Wolfowitz seconded Sudarsono's comments. "I want to pay enormous tribute to the men and women of the United States military, who stepped in with enormous goodwill," he said.

The USS Abraham Lincoln was headed back to the United States when it was diverted here, but no sailors are complaining, Wolfowitz said. "They really believe in the importance of what they're doing," he said.

The deputy secretary relayed how, a day earlier, he had witnessed sailors -- and even pilots -- unloading humanitarian items. "And if you don't know what a remarkable thing that is, you don't know what fighter pilots are like," he said.

Wolfowitz credited U.S. Pacific Command commander Navy Adm. Thomas Fargo with realizing "the minute that the word came about the tsunami that we needed to start moving the ships into place, even before we had any idea of the magnitude of the disaster."

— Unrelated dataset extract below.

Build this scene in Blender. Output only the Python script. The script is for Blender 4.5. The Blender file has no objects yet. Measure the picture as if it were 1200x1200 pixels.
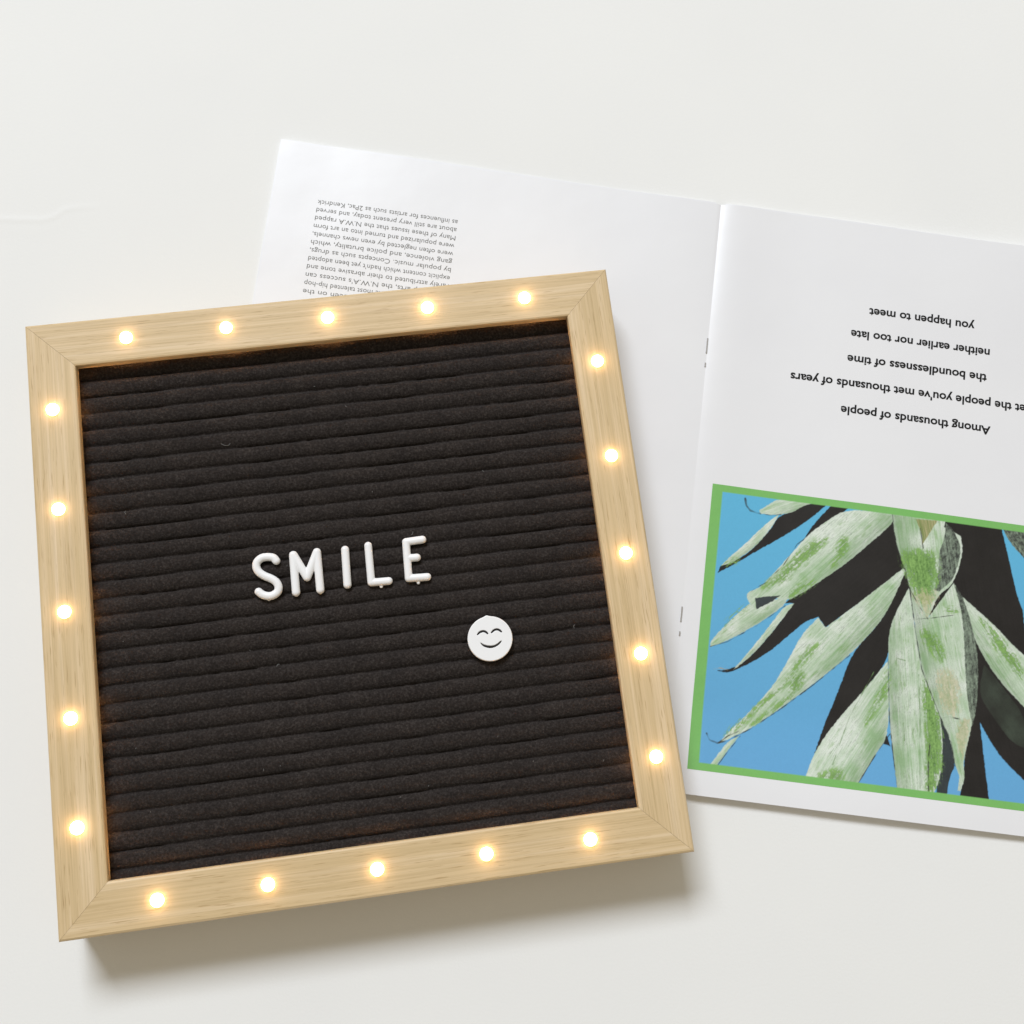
import bpy, bmesh, math, random
import numpy as np
from mathutils import Vector, Matrix

MM = 0.001
scene = bpy.context.scene
COL = scene.collection
rng = np.random.default_rng(7)
random.seed(7)

# ------------------------------------------------------------------ camera
# World: millimetre measures, table top at z = 0, letter board front at z = 31 mm.
BOARD_Z = 31.0
cam_d = bpy.data.cameras.new('camera')
cam = bpy.data.objects.new('camera', cam_d)
COL.objects.link(cam)
R0 = Vector((0.989859841, -0.128101491, 0.061379988))
R1 = Vector((-0.114420307, -0.975119310, -0.189869230))
R2 = Vector((0.084175343, 0.180920809, -0.979888857))
rot = Matrix((R0, -R1, -R2)).transposed()
cam.matrix_world = Matrix.Translation(Vector((29.45, -67.28, 482.29 + BOARD_Z)) * MM) @ rot.to_4x4()
cam_d.sensor_width = 36.0
cam_d.lens = 36.0 * 1350.0 / 1200.0
cam_d.clip_start = 0.01
cam_d.clip_end = 50.0
scene.camera = cam

# ------------------------------------------------------------------ world and light
world = bpy.data.worlds.new('World')
scene.world = world
world.use_nodes = True
bg = world.node_tree.nodes['Background']
bg.inputs['Color'].default_value = (1.0, 0.895, 0.71, 1)
bg.inputs['Strength'].default_value = 0.38

def area(name, direction, dist, size_x, size_y, power, color):
    d = bpy.data.lights.new(name, 'AREA')
    d.shape = 'RECTANGLE'
    d.size, d.size_y = size_x, size_y
    d.energy = power
    d.color = color
    o = bpy.data.objects.new(name, d)
    COL.objects.link(o)
    v = Vector(direction).normalized()
    o.location = v * dist + Vector((0.05, 0.0, 0.0))
    o.rotation_euler = v.to_track_quat('Z', 'Y').to_euler()
    return o

EL = math.radians(50.0)
area('window_light', (-0.16, math.cos(EL), math.sin(EL)), 7.0, 2.8, 1.8, 424.0, (0.92, 0.98, 1.075))

scene.view_settings.view_transform = 'Standard'
scene.view_settings.look = 'None'
scene.view_settings.exposure = 0.05
scene.view_settings.gamma = 1.0
scene.view_settings.use_curve_mapping = False
scene.render.engine = 'CYCLES'

# ------------------------------------------------------------------ helpers
def srgb(r, g, b):
    def f(c):
        c /= 255.0
        return c / 12.92 if c <= 0.04045 else ((c + 0.055) / 1.055) ** 2.4
    return (f(r), f(g), f(b), 1.0)

def tag(o, label=None, cat=None, group=None, kind=None):
    if label: o['label'] = label
    if cat: o['category'] = cat
    if group: o['group'] = group
    if kind: o['kind'] = kind
    return o

def thing(name, label, cat, loc=(0, 0, 0), group=None):
    o = bpy.data.objects.new(name, None)
    COL.objects.link(o)
    o.location = loc
    o.empty_display_size = 0.02
    return tag(o, label, cat, group)

def link_mesh(name, me, mat, parent=None, smooth=False):
    o = bpy.data.objects.new(name, me)
    COL.objects.link(o)
    if mat is not None:
        me.materials.append(mat)
    if parent is not None:
        o.parent = parent
    if smooth:
        me.polygons.foreach_set('use_smooth', [True] * len(me.polygons))
    return o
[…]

Both Wolfowitz and Sudarsono said a widely reported late March deadline for withdrawing foreign troops from Indonesia is not set in stone. Sudarsono called it a benchmark so that by that time "the large part of this burden will be carried by the Indonesians themselves."

Wolfowitz praised Indonesia for recently executing the country's second democratic presidential election. Susilo Bambang Yudhoyono was sworn in Oct. 20. In particular, Wolfowitz said, it is a positive sign that Yudhoyono is a retired general who has received U.S. military training in the United States and understands the role of a civilian-led military force.

"Those of us who love this country have watched from a distance," he said, "seeing the progress of democracy." Wolfowitz was U.S. ambassador to Indonesia from 1986 to 1989.

He said the Indonesian government's most pressing challenge now is to prove it can be effective. "They've been presented with an even bigger challenge that anyone could have imagined with this tsunami catastrophe," he added. "And the one good thing is that the whole world has come forward and is ready to help."